What you have to do:
From the listing below, pull out every line where the string "scene" appears.

[START OF Recorded data]

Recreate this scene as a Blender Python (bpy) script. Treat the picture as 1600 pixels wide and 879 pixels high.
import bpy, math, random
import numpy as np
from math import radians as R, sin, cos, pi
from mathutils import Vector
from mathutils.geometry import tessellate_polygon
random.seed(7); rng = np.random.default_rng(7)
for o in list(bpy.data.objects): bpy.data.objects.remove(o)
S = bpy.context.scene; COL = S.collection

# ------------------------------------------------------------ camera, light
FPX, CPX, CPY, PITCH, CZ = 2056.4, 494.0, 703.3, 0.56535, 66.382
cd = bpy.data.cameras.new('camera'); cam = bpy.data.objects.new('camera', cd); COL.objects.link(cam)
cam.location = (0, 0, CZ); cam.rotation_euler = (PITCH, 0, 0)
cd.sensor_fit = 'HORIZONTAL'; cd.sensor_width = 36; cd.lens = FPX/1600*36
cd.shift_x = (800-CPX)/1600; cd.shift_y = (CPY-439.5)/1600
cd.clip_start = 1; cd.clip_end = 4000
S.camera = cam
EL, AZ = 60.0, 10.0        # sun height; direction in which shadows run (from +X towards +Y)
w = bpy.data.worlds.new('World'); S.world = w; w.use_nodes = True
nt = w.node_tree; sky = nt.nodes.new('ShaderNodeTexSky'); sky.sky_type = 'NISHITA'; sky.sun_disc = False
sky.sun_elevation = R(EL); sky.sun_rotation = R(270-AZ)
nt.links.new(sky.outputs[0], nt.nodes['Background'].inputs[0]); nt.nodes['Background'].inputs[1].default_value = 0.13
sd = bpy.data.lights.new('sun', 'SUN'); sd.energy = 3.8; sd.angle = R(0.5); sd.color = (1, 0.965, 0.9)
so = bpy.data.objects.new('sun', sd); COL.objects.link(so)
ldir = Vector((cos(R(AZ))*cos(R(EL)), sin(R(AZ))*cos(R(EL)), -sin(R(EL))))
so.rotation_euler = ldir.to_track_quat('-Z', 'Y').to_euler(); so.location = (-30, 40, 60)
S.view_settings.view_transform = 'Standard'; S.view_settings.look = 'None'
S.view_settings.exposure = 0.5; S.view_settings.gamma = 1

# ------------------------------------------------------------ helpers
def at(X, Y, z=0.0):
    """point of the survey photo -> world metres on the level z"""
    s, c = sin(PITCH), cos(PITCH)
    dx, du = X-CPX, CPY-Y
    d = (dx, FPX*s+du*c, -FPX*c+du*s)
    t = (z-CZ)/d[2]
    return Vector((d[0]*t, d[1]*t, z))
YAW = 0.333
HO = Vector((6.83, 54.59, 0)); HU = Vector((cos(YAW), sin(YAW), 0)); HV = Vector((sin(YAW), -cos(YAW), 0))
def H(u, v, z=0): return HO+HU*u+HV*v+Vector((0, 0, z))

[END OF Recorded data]

Expected answer:
Recreate this scene as a Blender Python (bpy) script. Treat the picture as 1600 pixels wide and 879 pixels high.
S = bpy.context.scene; COL = S.collection